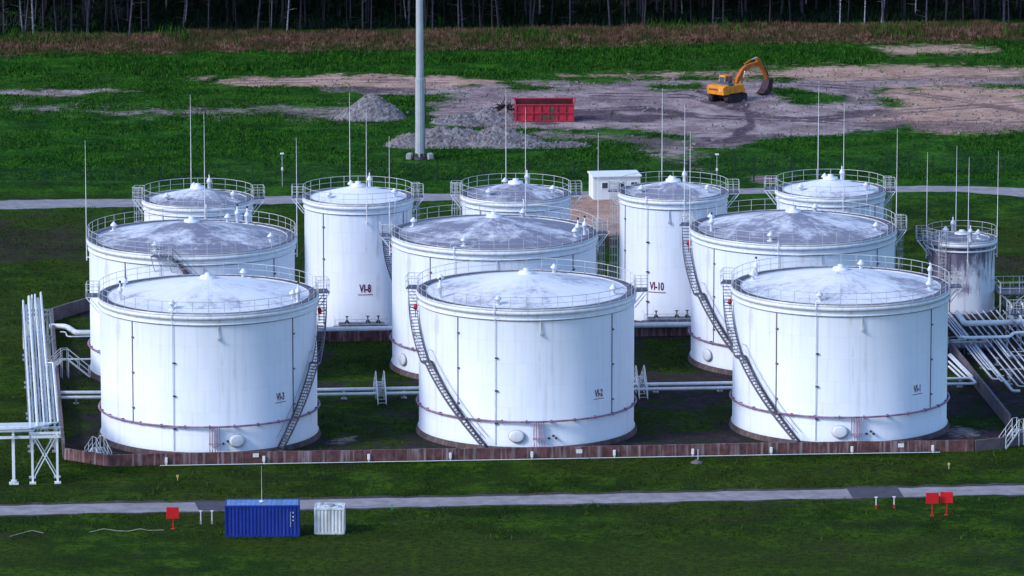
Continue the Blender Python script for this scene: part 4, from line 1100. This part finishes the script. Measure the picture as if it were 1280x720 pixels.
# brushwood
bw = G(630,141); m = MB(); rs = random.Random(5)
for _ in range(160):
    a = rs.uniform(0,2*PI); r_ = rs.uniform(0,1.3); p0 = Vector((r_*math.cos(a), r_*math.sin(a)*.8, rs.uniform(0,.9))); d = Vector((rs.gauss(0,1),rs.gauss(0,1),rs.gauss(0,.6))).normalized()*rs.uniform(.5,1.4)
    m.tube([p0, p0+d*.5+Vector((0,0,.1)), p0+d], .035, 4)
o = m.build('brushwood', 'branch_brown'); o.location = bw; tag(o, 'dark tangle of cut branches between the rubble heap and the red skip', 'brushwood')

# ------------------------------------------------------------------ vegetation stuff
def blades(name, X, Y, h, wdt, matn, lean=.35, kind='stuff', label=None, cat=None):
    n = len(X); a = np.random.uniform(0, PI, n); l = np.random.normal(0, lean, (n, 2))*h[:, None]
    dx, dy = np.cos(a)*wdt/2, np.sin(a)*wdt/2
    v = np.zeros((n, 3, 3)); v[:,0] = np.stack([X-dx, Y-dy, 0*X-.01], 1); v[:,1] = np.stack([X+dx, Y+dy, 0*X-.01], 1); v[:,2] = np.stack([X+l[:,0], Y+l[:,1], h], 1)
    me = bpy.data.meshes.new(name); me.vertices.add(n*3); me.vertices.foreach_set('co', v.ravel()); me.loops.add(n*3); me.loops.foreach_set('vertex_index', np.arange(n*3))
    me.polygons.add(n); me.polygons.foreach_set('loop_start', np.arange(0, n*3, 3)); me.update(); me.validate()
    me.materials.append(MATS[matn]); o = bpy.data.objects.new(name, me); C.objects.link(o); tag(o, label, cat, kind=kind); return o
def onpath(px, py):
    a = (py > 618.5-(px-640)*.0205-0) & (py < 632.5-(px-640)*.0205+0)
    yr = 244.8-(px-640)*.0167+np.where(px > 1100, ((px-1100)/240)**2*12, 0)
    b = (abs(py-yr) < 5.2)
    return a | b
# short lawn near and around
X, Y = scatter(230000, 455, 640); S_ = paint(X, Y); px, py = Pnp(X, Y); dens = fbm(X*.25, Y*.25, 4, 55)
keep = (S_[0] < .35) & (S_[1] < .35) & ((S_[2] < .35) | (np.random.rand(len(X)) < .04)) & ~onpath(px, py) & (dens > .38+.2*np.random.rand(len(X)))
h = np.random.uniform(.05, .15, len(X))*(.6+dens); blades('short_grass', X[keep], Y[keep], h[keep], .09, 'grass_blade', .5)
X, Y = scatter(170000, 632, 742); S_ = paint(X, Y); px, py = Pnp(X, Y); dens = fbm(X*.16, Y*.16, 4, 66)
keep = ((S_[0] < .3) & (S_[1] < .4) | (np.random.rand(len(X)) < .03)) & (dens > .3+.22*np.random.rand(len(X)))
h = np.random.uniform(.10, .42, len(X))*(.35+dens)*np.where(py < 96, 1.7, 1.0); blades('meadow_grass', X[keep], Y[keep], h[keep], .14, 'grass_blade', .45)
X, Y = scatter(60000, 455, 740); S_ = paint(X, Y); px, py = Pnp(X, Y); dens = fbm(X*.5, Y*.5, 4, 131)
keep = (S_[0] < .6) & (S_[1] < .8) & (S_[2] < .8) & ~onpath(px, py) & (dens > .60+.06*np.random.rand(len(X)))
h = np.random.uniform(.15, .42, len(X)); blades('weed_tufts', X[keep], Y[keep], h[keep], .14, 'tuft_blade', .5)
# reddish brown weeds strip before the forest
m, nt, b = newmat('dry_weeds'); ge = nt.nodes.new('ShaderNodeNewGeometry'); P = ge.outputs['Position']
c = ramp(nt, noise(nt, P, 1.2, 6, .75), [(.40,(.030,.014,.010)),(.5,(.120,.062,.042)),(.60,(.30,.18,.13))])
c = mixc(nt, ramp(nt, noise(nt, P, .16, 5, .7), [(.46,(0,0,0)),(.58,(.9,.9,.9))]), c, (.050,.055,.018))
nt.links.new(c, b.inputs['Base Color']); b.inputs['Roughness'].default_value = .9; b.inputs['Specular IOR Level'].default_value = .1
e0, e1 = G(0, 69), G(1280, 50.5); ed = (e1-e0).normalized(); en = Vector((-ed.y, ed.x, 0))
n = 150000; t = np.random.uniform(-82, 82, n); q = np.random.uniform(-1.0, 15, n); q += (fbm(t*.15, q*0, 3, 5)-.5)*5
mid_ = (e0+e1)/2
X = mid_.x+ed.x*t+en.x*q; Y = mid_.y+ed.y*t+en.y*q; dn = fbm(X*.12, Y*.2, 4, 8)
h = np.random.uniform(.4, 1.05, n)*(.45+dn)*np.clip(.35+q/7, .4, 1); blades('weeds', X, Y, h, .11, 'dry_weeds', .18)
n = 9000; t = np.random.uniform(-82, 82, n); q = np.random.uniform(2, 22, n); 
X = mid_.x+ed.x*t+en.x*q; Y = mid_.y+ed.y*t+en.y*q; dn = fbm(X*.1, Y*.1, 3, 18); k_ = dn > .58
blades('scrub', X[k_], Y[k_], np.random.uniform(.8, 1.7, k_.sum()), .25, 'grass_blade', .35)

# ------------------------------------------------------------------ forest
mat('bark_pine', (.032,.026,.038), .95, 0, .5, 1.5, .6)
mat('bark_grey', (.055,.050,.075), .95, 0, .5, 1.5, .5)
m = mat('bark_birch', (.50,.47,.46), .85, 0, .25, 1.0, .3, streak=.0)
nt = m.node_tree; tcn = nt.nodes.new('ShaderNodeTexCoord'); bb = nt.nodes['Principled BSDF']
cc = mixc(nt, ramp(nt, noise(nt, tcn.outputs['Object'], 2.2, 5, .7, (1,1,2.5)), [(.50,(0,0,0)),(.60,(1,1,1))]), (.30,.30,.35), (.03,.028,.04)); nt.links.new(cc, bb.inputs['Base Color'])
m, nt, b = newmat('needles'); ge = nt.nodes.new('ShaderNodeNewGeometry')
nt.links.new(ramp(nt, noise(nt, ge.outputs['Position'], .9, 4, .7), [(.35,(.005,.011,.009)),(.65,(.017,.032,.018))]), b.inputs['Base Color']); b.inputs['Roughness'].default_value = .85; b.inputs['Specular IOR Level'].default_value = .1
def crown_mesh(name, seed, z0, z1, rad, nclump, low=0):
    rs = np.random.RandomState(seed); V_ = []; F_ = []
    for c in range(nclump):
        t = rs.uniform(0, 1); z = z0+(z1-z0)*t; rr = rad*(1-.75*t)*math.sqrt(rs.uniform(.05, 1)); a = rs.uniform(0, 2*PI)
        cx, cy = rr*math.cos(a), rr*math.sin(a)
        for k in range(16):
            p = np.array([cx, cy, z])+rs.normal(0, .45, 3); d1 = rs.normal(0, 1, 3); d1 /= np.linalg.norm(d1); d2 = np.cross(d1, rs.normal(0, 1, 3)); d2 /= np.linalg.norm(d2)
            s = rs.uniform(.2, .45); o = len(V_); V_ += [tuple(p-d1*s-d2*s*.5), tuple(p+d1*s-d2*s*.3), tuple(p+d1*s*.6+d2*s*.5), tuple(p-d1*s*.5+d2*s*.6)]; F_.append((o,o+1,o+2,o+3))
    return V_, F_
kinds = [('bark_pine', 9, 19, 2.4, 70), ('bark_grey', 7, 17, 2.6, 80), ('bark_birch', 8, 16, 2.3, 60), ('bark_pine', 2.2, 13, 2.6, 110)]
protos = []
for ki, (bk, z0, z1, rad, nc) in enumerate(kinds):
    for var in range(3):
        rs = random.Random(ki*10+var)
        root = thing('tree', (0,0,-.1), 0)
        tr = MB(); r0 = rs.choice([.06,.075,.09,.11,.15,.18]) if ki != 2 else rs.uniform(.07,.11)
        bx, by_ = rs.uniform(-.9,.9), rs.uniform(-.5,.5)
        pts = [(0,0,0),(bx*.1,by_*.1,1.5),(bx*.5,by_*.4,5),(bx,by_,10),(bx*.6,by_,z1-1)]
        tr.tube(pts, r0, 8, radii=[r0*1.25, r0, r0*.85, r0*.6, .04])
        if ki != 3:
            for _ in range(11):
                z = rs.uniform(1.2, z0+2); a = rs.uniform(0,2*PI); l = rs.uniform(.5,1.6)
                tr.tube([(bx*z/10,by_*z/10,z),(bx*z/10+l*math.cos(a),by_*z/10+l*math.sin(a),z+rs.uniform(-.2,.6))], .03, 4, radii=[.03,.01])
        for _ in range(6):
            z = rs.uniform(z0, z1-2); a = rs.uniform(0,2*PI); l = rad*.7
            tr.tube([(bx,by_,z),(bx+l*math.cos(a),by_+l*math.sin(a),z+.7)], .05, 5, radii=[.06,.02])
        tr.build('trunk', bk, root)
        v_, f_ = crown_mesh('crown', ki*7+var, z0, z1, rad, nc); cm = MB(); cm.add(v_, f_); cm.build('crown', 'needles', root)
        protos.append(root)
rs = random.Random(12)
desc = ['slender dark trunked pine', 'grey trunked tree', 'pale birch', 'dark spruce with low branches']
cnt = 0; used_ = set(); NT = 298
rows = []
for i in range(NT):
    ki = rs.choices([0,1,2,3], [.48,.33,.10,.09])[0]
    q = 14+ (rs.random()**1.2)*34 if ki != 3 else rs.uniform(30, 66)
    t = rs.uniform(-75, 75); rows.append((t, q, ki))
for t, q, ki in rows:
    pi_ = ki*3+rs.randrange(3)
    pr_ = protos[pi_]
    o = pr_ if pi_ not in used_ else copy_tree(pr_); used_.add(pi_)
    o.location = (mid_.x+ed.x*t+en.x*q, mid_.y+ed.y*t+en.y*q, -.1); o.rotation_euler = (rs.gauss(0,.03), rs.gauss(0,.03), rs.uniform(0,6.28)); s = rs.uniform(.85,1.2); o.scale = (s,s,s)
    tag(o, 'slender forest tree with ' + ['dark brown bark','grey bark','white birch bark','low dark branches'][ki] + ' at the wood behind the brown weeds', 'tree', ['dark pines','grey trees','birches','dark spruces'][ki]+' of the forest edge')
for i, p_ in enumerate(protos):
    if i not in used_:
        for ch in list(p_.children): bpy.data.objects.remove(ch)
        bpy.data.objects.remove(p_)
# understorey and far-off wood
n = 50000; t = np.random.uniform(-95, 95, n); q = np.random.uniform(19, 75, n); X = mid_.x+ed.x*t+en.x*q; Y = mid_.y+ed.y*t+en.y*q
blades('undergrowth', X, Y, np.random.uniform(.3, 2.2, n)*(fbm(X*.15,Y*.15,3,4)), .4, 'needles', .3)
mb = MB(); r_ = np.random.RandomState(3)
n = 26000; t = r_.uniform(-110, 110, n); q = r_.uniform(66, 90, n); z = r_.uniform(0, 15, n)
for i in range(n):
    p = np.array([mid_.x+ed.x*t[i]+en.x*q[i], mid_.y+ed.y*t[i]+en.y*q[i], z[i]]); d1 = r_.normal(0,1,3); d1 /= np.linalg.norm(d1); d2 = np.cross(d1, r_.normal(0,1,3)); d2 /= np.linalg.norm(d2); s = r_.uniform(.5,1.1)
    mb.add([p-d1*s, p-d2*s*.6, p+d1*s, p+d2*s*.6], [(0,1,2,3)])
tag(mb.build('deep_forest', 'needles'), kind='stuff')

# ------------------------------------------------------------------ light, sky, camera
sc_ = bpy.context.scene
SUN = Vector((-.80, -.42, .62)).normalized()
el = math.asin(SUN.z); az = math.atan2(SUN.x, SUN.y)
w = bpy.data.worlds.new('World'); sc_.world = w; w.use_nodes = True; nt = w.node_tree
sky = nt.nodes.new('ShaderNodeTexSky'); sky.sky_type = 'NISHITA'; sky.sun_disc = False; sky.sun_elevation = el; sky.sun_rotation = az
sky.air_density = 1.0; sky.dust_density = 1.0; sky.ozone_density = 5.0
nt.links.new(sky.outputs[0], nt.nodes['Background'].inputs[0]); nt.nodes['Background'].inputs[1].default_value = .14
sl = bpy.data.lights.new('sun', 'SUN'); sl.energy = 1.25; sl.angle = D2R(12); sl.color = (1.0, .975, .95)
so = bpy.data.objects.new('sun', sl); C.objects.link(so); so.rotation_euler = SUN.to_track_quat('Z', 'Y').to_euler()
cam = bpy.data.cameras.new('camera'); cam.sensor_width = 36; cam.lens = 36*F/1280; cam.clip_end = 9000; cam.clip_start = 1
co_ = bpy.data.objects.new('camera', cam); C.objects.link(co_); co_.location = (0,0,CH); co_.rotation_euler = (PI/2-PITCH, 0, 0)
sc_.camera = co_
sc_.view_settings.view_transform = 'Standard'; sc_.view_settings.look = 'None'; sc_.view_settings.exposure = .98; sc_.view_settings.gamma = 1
══════
§ To be done:
Take the lines from the start of the material to the line with "o = m.build('brushwood', 'branch_brown');", both included, and transcribe them exactly without the pictures.

§ Task result:
Continue the Blender Python script for this scene: part 4, from line 1100. This part finishes the script. Measure the picture as if it were 1280x720 pixels.
# brushwood
bw = G(630,141); m = MB(); rs = random.Random(5)
for _ in range(160):
    a = rs.uniform(0,2*PI); r_ = rs.uniform(0,1.3); p0 = Vector((r_*math.cos(a), r_*math.sin(a)*.8, rs.uniform(0,.9))); d = Vector((rs.gauss(0,1),rs.gauss(0,1),rs.gauss(0,.6))).normalized()*rs.uniform(.5,1.4)
    m.tube([p0, p0+d*.5+Vector((0,0,.1)), p0+d], .035, 4)
o = m.build('brushwood', 'branch_brown'); o.location = bw; tag(o, 'dark tangle of cut branches between the rubble heap and the red skip', 'brushwood')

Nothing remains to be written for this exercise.